* **Your task**:
Locate the word "script" in the material, then show every line that holds it.

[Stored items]

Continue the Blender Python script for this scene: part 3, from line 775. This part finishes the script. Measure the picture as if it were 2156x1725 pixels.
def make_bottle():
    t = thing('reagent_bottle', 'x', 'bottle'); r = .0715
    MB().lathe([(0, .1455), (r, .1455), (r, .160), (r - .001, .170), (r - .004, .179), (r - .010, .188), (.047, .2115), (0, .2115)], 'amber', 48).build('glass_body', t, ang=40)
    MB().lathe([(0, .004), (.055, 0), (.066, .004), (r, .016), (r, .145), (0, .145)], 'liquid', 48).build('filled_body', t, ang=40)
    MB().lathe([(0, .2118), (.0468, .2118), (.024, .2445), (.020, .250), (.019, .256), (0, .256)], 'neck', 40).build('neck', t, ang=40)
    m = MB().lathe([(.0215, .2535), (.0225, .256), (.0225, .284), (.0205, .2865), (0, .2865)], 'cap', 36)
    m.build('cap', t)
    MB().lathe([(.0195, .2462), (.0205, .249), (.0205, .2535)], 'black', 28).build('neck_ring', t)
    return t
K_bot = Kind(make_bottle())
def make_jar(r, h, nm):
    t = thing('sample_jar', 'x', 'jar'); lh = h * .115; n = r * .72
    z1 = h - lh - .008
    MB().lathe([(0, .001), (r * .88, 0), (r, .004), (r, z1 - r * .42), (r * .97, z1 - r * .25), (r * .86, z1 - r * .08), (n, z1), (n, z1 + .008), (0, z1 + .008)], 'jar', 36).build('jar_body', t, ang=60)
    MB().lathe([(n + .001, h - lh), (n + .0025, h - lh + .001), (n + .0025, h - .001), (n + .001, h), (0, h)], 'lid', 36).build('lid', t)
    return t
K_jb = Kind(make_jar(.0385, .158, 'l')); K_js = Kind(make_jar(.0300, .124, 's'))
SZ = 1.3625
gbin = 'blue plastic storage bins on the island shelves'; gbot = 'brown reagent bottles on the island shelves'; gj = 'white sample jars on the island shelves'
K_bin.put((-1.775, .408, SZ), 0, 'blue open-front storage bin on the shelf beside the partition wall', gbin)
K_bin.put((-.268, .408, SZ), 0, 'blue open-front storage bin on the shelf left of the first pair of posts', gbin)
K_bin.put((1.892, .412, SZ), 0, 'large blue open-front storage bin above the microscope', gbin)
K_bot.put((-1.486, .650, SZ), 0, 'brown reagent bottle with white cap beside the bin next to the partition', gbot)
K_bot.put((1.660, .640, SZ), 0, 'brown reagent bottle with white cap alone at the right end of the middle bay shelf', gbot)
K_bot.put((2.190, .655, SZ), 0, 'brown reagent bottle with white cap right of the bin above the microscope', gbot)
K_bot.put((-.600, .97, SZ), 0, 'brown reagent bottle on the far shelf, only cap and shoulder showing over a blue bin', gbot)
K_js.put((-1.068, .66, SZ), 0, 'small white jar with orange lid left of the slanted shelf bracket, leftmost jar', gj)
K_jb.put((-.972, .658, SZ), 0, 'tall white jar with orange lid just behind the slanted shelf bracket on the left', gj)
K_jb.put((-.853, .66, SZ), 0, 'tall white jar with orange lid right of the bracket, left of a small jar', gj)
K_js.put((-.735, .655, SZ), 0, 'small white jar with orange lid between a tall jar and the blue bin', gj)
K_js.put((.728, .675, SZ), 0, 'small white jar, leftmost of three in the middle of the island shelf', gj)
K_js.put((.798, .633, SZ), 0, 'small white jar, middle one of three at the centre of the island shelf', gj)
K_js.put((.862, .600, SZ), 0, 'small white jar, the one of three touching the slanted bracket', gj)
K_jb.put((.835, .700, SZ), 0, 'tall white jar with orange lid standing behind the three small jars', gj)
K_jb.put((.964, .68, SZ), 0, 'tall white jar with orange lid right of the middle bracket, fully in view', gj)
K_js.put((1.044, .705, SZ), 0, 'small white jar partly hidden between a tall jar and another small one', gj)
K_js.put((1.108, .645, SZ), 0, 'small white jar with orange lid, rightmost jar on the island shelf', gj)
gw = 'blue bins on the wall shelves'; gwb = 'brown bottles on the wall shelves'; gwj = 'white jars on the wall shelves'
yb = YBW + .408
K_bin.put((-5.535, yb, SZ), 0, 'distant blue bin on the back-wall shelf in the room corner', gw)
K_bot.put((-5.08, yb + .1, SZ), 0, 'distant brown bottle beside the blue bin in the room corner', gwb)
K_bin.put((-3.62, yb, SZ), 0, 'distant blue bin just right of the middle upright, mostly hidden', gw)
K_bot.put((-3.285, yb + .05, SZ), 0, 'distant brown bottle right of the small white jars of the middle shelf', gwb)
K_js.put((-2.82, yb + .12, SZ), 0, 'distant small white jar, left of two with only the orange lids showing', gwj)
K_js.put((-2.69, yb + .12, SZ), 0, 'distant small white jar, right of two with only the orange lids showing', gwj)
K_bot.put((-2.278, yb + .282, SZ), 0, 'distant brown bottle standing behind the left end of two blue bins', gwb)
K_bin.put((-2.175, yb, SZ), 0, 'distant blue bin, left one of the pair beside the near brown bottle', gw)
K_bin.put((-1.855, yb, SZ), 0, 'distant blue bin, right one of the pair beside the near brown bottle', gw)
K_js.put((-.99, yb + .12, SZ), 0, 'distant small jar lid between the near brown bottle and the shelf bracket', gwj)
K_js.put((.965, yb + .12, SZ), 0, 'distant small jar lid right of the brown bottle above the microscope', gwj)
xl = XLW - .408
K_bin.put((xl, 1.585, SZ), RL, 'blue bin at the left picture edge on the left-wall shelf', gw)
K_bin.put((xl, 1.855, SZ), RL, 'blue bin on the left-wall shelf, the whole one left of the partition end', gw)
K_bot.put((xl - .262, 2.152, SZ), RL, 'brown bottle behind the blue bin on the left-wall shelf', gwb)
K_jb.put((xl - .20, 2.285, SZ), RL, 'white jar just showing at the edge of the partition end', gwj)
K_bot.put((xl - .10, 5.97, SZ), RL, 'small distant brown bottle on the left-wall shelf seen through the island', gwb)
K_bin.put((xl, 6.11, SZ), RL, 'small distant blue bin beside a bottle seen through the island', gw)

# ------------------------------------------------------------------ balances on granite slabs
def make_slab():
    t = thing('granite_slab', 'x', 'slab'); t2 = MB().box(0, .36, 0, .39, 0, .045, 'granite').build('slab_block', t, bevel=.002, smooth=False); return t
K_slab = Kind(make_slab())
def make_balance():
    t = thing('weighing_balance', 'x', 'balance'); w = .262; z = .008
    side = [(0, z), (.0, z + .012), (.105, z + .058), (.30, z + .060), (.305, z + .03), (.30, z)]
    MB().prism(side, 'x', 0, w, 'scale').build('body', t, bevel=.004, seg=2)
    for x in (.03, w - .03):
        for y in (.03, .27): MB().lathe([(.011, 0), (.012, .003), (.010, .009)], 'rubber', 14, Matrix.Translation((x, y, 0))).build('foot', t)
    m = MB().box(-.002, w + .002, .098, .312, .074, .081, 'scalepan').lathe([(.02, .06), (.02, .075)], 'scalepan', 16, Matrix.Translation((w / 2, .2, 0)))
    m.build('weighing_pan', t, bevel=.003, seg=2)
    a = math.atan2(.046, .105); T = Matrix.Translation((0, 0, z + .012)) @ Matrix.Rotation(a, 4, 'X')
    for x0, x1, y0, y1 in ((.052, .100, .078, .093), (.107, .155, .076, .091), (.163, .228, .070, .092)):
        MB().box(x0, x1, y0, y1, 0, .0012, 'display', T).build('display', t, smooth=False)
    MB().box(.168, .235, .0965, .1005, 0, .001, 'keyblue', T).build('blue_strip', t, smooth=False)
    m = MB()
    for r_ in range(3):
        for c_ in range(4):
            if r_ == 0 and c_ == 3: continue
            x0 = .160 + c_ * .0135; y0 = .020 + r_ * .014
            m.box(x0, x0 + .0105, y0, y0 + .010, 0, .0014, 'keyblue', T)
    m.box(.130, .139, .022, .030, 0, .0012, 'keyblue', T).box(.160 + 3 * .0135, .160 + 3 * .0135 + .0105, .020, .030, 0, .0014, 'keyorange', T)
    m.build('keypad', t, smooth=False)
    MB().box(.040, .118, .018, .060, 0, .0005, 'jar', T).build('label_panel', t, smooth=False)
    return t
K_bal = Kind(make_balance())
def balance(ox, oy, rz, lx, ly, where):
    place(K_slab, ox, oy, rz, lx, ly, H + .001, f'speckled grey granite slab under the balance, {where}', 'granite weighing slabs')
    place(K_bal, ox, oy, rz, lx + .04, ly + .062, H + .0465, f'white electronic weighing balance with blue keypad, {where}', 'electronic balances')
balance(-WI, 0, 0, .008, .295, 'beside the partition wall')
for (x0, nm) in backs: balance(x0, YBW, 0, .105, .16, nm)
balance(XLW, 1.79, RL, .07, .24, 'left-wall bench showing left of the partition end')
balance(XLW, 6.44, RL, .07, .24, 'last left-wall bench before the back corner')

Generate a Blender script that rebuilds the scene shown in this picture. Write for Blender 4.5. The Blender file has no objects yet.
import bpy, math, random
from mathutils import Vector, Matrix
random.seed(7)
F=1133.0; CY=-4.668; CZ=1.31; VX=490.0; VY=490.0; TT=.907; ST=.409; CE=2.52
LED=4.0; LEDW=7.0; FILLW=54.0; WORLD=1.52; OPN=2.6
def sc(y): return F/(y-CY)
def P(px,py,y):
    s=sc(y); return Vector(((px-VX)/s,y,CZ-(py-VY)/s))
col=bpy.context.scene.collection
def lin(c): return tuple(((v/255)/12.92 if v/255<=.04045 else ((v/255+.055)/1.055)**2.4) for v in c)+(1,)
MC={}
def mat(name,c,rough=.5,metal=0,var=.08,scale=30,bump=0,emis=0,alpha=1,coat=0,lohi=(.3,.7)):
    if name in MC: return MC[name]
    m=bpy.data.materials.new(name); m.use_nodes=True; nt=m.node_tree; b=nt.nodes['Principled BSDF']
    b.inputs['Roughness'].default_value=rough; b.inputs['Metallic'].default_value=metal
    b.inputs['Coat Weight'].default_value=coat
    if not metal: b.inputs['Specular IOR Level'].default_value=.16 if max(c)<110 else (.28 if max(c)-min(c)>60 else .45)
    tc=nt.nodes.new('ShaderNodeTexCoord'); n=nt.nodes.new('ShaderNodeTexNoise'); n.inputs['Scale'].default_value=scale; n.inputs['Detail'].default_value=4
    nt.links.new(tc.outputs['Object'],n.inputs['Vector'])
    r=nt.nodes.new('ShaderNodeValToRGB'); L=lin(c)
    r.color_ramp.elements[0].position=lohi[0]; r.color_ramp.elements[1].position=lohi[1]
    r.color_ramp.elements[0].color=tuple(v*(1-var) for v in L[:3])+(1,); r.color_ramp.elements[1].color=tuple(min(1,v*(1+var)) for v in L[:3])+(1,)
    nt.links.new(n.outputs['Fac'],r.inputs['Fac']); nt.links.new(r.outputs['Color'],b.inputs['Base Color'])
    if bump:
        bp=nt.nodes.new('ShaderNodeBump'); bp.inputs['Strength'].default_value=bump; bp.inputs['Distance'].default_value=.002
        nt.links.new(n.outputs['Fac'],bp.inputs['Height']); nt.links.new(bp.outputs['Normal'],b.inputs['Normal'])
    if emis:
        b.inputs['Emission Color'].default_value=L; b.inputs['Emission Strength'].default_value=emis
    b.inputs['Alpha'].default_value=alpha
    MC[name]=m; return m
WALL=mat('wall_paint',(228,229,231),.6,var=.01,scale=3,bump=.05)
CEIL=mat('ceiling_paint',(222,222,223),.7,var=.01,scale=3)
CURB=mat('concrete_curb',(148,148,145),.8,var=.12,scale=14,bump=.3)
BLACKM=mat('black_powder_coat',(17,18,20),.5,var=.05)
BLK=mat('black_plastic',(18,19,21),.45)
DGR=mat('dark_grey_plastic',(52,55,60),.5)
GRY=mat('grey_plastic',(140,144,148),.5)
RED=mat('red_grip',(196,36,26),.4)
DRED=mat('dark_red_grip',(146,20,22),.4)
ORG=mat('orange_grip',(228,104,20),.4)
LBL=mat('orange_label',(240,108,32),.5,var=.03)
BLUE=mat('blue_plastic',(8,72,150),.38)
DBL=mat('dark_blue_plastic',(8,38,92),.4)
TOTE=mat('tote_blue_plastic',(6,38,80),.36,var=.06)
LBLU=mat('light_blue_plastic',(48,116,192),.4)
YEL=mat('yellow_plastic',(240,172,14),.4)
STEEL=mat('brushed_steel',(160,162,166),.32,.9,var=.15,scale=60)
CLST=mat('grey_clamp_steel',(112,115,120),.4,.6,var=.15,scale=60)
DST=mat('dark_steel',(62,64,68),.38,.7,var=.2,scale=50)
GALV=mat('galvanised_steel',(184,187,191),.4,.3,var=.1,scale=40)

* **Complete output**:
Continue the Blender Python script for this scene: part 3, from line 775. This part finishes the script. Measure the picture as if it were 2156x1725 pixels.
Generate a Blender script that rebuilds the scene shown in this picture. Write for Blender 4.5. The Blender file has no objects yet.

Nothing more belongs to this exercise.